> _GIVEN DATA_
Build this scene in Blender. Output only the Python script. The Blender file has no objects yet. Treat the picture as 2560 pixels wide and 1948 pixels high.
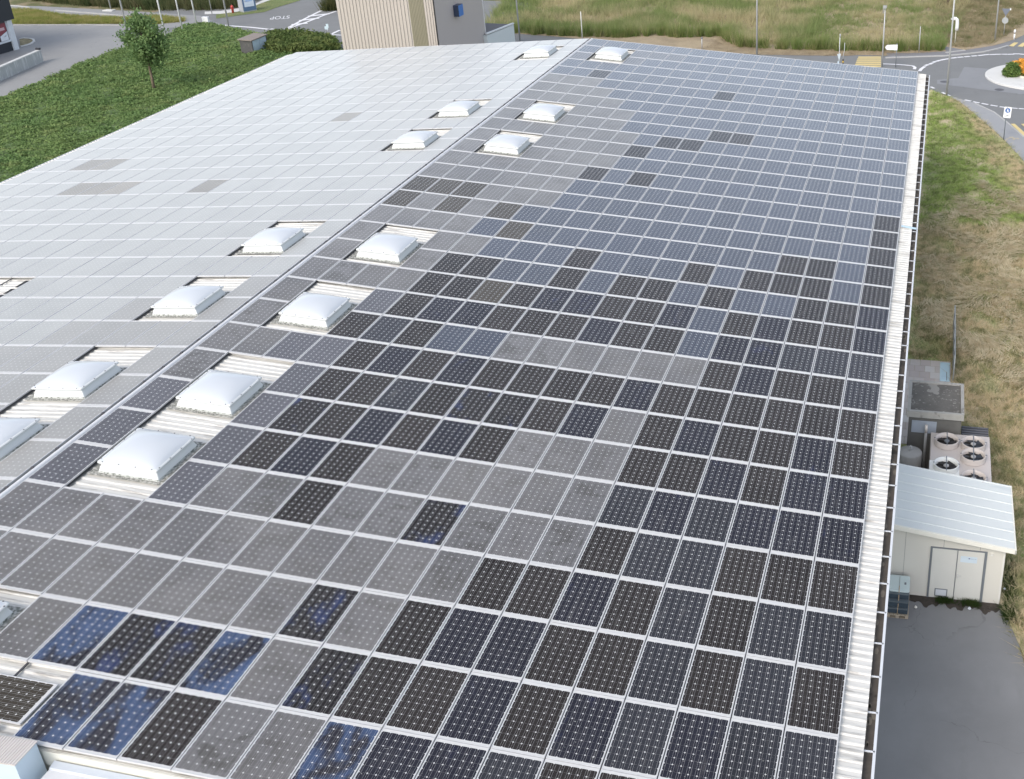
import bpy, bmesh, math, random
import numpy as np
from mathutils import Vector, Matrix
random.seed(7); RNG = np.random.default_rng(7)
R = math.radians
S = bpy.context.scene
COL = S.collection

# ------------------------------------------------------------------ camera
W0, H0 = 2560.0, 1948.0
FPX, CAMP = 2869.8356, Vector((20.0288, -15.5406, 22.4856))
YAW, PITCH, ROLL = -0.1866, 0.4844, -0.0132
PPX, PPY = 1796.2883, 912.7186
def cam_axes():
    cy, sy, cp, sp = math.cos(YAW), math.sin(YAW), math.cos(PITCH), math.sin(PITCH)
    f = Vector((sy*cp, cy*cp, -sp)); r = Vector((cy, -sy, 0)); u = r.cross(f)
    c, s = math.cos(ROLL), math.sin(ROLL)
    return c*r + s*u, -s*r + c*u, f
AR, AU, AF = cam_axes()
cd = bpy.data.cameras.new("camera"); cam = bpy.data.objects.new("camera", cd); COL.objects.link(cam)
m3 = Matrix((AR, AU, -AF)).transposed()
cam.matrix_world = Matrix.Translation(CAMP) @ m3.to_4x4()
cd.sensor_fit = 'HORIZONTAL'; cd.sensor_width = 36.0; cd.lens = FPX/W0*36.0
cd.shift_x = (W0/2 - PPX)/W0; cd.shift_y = (PPY - H0/2)/W0
cd.clip_start = 0.2; cd.clip_end = 4000
S.camera = cam
# ------------------------------------------------------------------ sky, sun, exposure
SUN_EL, SUN_AZ = 40.0, -160.0          # azimuth clockwise from +Y
wd = bpy.data.worlds.new("World"); S.world = wd; wd.use_nodes = True
nt = wd.node_tree; bg = nt.nodes["Background"]
sky = nt.nodes.new("ShaderNodeTexSky"); sky.sky_type = 'NISHITA'; sky.sun_disc = False
sky.sun_elevation = R(SUN_EL); sky.sun_rotation = R(SUN_AZ)
sky.altitude = 400; sky.air_density = 1.0; sky.dust_density = 3.0; sky.ozone_density = 1.0
hs = nt.nodes.new('ShaderNodeHueSaturation'); hs.inputs['Saturation'].default_value = .55      # thin high cloud whitens the sky
nt.links.new(sky.outputs[0], hs.inputs['Color']); nt.links.new(hs.outputs[0], bg.inputs[0]); bg.inputs[1].default_value = 0.15
sd = bpy.data.lights.new("sun", 'SUN'); sd.energy = 0.85; sd.angle = R(25); sd.color = (1.0, 0.91, 0.79)
sun = bpy.data.objects.new("sun", sd); COL.objects.link(sun)
tosun = Vector((math.sin(R(SUN_AZ))*math.cos(R(SUN_EL)), math.cos(R(SUN_AZ))*math.cos(R(SUN_EL)), math.sin(R(SUN_EL))))
sun.rotation_euler = tosun.to_track_quat('Z', 'Y').to_euler(); sun.location = (-60, 60, 60)
S.view_settings.view_transform = 'Standard'; S.view_settings.look = 'None'
S.view_settings.exposure = 0.9; S.view_settings.gamma = 1.0
S.render.engine = 'CYCLES'

# ------------------------------------------------------------------ helpers
def ray(px, py):
    return AR*((px-PPX)/FPX) - AU*((py-PPY)/FPX) + AF
def gp(px, py, z=0.0):
    """ground point whose image falls at native photo pixel px,py"""
    d = ray(px, py); k = (z-CAMP.z)/d.z; p = CAMP + d*k
    return Vector((p.x, p.y, z))
def pix(p):
    q = Vector(p) - CAMP; z = q.dot(AF)
    return PPX + FPX*q.dot(AR)/z, PPY - FPX*q.dot(AU)/z
def crop(x0, y0, s): return lambda x, y: (x0 + x/s, y0 + y/s)

class MB:
    def __init__(self): self.v = []; self.f = []; self.m = []; self.sm = []
    def quad(self, *p, m=0, smooth=False):
        i = len(self.v); self.v += [tuple(q) for q in p]; self.f.append(tuple(range(i, i+len(p)))); self.m.append(m); self.sm.append(smooth); return self
    def box(self, x0, y0, z0, x1, y1, z1, m=0, M=None):
        c = [Vector(p) for p in ((x0,y0,z0),(x1,y0,z0),(x1,y1,z0),(x0,y1,z0),(x0,y0,z1),(x1,y0,z1),(x1,y1,z1),(x0,y1,z1))]
        if M is not None: c = [M @ p for p in c]
        i = len(self.v); self.v += [tuple(p) for p in c]
        for f in ((0,3,2,1),(4,5,6,7),(0,1,5,4),(1,2,6,5),(2,3,7,6),(3,0,4,7)):
            self.f.append(tuple(i+k for k in f)); self.m.append(m); self.sm.append(False)
        return self
    def prism(self, poly, z0, z1, m=0):
        n = len(poly); i = len(self.v)
        self.v += [(p[0], p[1], z0) for p in poly] + [(p[0], p[1], z1) for p in poly]
        self.f.append(tuple(range(i+n, i+2*n))); self.m.append(m); self.sm.append(False)
        self.f.append(tuple(reversed(range(i, i+n)))); self.m.append(m); self.sm.append(False)
        for k in range(n):
            l = (k+1) % n; self.f.append((i+k, i+l, i+n+l, i+n+k)); self.m.append(m); self.sm.append(False)
        return self
    def loft(self, rings, m=0, cap=True, smooth=True):
        n = len(rings[0]); i = len(self.v)
        for r in rings: self.v += [tuple(p) for p in r]
        for a in range(len(rings)-1):
            for k in range(n):
                l = (k+1) % n
                self.f.append((i+a*n+k, i+a*n+l, i+(a+1)*n+l, i+(a+1)*n+k)); self.m.append(m); self.sm.append(smooth)
        if cap:
            self.f.append(tuple(reversed(range(i, i+n)))); self.m.append(m); self.sm.append(False)
            j = i+(len(rings)-1)*n; self.f.append(tuple(range(j, j+n))); self.m.append(m); self.sm.append(False)
        return self
    def tube(self, pts, r, n=10, m=0, r1=None):
        pts = [Vector(p) for p in pts]; rings = []
        for k, p in enumerate(pts):
            d = (pts[min(k+1, len(pts)-1)] - pts[max(k-1, 0)]).normalized()
            a = d.orthogonal().normalized() if k == 0 else (a - d*a.dot(d)).normalized()
            b = d.cross(a); rr = r if r1 is None else r + (r1-r)*k/max(1, len(pts)-1)
            rings.append([p + (a*math.cos(t) + b*math.sin(t))*rr for t in (2*math.pi*q/n for q in range(n))])
        return self.loft(rings, m)
    def disc(self, c, r, z=None, n=28, m=0):
        return self.quad(*[(c[0]+r*math.cos(2*math.pi*k/n), c[1]+r*math.sin(2*math.pi*k/n), c[2]) for k in range(n)], m=m)
    def build(self, name, mats, parent=None):
        me = bpy.data.meshes.new(name); me.from_pydata(self.v, [], self.f); 
        if not isinstance(mats, (list, tuple)): mats = [mats]
        for x in mats: me.materials.append(x)
        me.polygons.foreach_set('material_index', self.m); me.polygons.foreach_set('use_smooth', self.sm); me.update()
        o = bpy.data.objects.new(name, me); COL.objects.link(o)
        if parent is not None: o.parent = parent
        return o
def bevel(o, w, seg=2):
    b = o.modifiers.new('bevel', 'BEVEL'); b.width = w; b.segments = seg; b.limit_method = 'ANGLE'; b.angle_limit = R(40); return o
def np_mesh(name, v, f, mat, parent=None):
    me = bpy.data.meshes.new(name); v = np.asarray(v, np.float32); f = np.asarray(f, np.int32); k = f.shape[1]
    me.vertices.add(len(v)); me.vertices.foreach_set('co', v.ravel())
    me.loops.add(f.size); me.loops.foreach_set('vertex_index', f.ravel())
    me.polygons.add(len(f)); me.polygons.foreach_set('loop_start', np.arange(0, f.size, k, dtype=np.int32))
    me.materials.append(mat); me.update(calc_edges=True); me.validate()
    o = bpy.data.objects.new(name, me); COL.objects.link(o)
    if parent is not None: o.parent = parent
    return o
def tag(o, label=None, cat=None, group=None, kind=None):
    if label: o['label'] = label
    if cat: o['category'] = cat
    if group: o['group'] = group
    if kind: o['kind'] = kind
    return o
def thing(name, label, cat, loc=(0,0,0), rz=0.0, group=None):
    o = bpy.data.objects.new(name, None); COL.objects.link(o); o.location = loc; o.rotation_euler = (0,0,rz); o.empty_display_size = .2
    return tag(o, label, cat, group)
ORD = ['zeroth','first','second','third','fourth','fifth','sixth','seventh','eighth','ninth','tenth','eleventh','twelfth','thirteenth','fourteenth','fifteenth','sixteenth','seventeenth','eighteenth','nineteenth','twentieth','twenty-first','twenty-second','twenty-third','twenty-fourth','twenty-fifth','twenty-sixth','twenty-seventh','twenty-eighth','twenty-ninth','thirtieth','thirty-first','thirty-second']

# ------------------------------------------------------------------ node helpers
class NG:
    def __init__(self, name):
        self.mat = bpy.data.materials.new(name); self.mat.use_nodes = True
        self.t = self.mat.node_tree; self.b = self.t.nodes['Principled BSDF']
    def n(self, typ, **kw):
        x = self.t.nodes.new(typ)
        for k, v in kw.items(): setattr(x, k, v)
        return x
    def put(self, sock, v):
        if isinstance(v, bpy.types.NodeSocket): self.t.links.new(v, sock)
        else: sock.default_value = v
    def math(self, op, a, b=None, c=None, clamp=False):
        x = self.n('ShaderNodeMath', operation=op); x.use_clamp = clamp
        self.put(x.inputs[0], a)
        if b is not None: self.put(x.inputs[1], b)
        if c is not None: self.put(x.inputs[2], c)
        return x.outputs[0]
    def mix(self, f, a, b):
        x = self.n('ShaderNodeMix', data_type='RGBA'); self.put(x.inputs[0], f)
        for s, v in ((6, a), (7, b)): self.put(x.inputs[s], v if isinstance(v, bpy.types.NodeSocket) else (*v, 1.0))
        return x.outputs[2]
    def pos(self): return self.n('ShaderNodeNewGeometry').outputs['Position']
    def obj(self): return self.n('ShaderNodeTexCoord').outputs['Object']
    def noise(self, vec, scale, detail=4, rough=.55, dist=0.0):
        x = self.n('ShaderNodeTexNoise'); self.put(x.inputs['Vector'], vec); x.inputs['Scale'].default_value = scale
        x.inputs['Detail'].default_value = detail; x.inputs['Roughness'].default_value = rough; x.inputs['Distortion'].default_value = dist
        return x.outputs[0]
    def vmul(self, vec, s):
        x = self.n('ShaderNodeVectorMath', operation='MULTIPLY'); self.put(x.inputs[0], vec); x.inputs[1].default_value = s; return x.outputs[0]
    def ramp(self, f, a, b):
        x = self.n('ShaderNodeMapRange'); self.put(x.inputs[0], f); x.inputs[1].default_value = a; x.inputs[2].default_value = b
        x.interpolation_type = 'SMOOTHSTEP'; return x.outputs[0]
    def bump(self, h, strength, dist):
        x = self.n('ShaderNodeBump'); self.put(x.inputs['Height'], h); x.inputs['Strength'].default_value = strength; x.inputs['Distance'].default_value = dist
        self.t.links.new(x.outputs[0], self.b.inputs['Normal'])
    def out(self, color=None, rough=None, spec=None, metal=None):
        if color is not None: self.put(self.b.inputs['Base Color'], color if isinstance(color, bpy.types.NodeSocket) else (*color, 1.0))
        if rough is not None: self.put(self.b.inputs['Roughness'], rough)
        if spec is not None: self.put(self.b.inputs['Specular IOR Level'], spec)
        if metal is not None: self.put(self.b.inputs['Metallic'], metal)
        return self.mat
def plain(name, col, rough=.6, var=.12, scale=3.0, metal=0, spec=.5, dirt=None, dirt_scale=2.0, dirt_at=(.55,.75), stretch=None, bump=None):
    g = NG(name); v = g.obj()
    n = g.noise(v, scale, 5)
    c = g.mix(n, tuple(x*(1-var) for x in col), tuple(min(1, x*(1+var)) for x in col))
    if dirt:
        dv = g.vmul(v, stretch) if stretch else v
        c = g.mix(g.ramp(g.noise(dv, dirt_scale, 6, .65), *dirt_at), c, dirt)
    if bump: g.bump(g.noise(v, bump[0], 6), bump[1], bump[2])
    return g.out(c, rough, spec, metal)

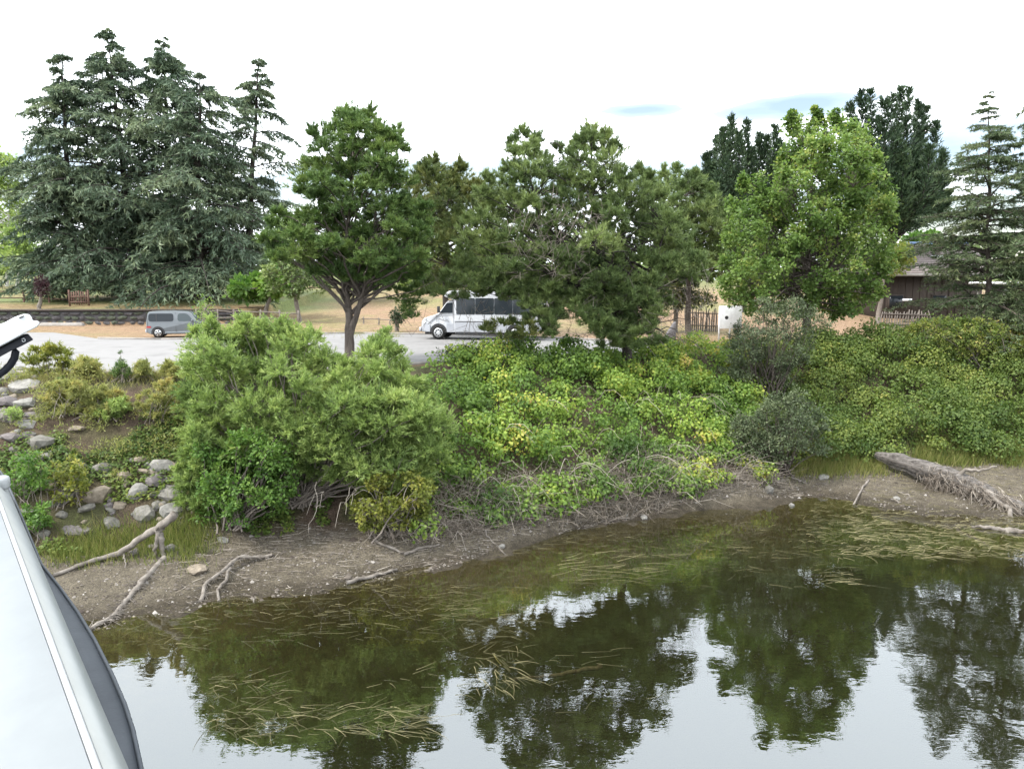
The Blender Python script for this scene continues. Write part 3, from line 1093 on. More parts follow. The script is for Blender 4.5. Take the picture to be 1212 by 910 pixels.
for (px, py) in [(1018, 108), (1030, 109), (1066, 105), (1077, 107), (1096, 126), (1046, 118), (1006, 124), (1107, 146), (1088, 120), (1056, 113), (1117, 178), (1121, 205), (1124, 228), (1112, 242), (1040, 140), (1085, 150), (1100, 175), (1060, 150), (998, 150), (1072, 175), (1108, 200), (1095, 215), (1030, 165), (1050, 180), (1085, 195), (1070, 215), (1040, 215)]:
    o_ = gl_.uniform(-2.8, 2.8)
    k_ = (px - 1055) / 70
    ld.append(([at(1055, 290, D + o_ * .15), at(1055 + 30 * k_, 262, D + o_ * .5), at(1055 + 58 * k_, 262 + (py - 262) * .38, D + o_), at(px, py, D + o_)], .16))
plume_tree('cypress_tree', 'tall dark cypress with flared crown and leaning bare trunk beside the house', tb, ld, [tb, at(1053, 330, D), at(1055, 285, D)], .36, m_cypress, m_bark_dark, gl_, nbr=250, reach=1.6)

# ------------------------------------------------------------------ cedars on the left
LB = 'group of tall blue grey cedars'
ced = [  # top px, base px, distance, profile, boughs, label
    (126, 33, 165, 70, [(0, 7.6), (.25, 7.4), (.5, 5.4), (.75, 3.6), (.9, 2.0), (1, .3)], 130, 'tallest blue grey cedar, the one with the highest top of the clump'),
    (74, 62, 85, 68, [(0, 3.9), (.3, 4.4), (.55, 3.8), (.8, 2.9), (.93, 1.7), (1, .3)], 115, 'leftmost blue grey cedar, leaning boughs above the slatted wooden gate'),
    (193, 44, 205, 71, [(0, 7.2), (.3, 6.6), (.55, 4.8), (.8, 2.6), (.93, 1.6), (1, .3)], 110, 'pointed cedar just right of the tallest one in the clump'),
    (236, 86, 235, 67, [(0, 7.6), (.3, 6.2), (.6, 4.4), (.85, 3.2), (.96, 1.6), (1, .3)], 105, 'flat topped cedar with long low boughs above the grey car'),
    (306, 66, 292, 73, [(0, 3.0), (.25, 4.0), (.5, 4.2), (.7, 3.6), (.85, 1.7), (1, .3)], 90, 'thin airy cedar at the right end of the clump, trunk showing through'),
]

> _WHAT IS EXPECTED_
Reproduce exactly the run of lines that opens the listing and closes with the line holding "COL = S.collection". Pictures are excluded.

> _SOLUTION TO THE EXERCISE_
Build this scene in Blender. Output only the Python script. The Blender file has no objects yet. Treat the picture as 2560 pixels wide and 1948 pixels high.
import bpy, bmesh, math, random
import numpy as np
from mathutils import Vector, Matrix
random.seed(7); RNG = np.random.default_rng(7)
R = math.radians
S = bpy.context.scene
COL = S.collection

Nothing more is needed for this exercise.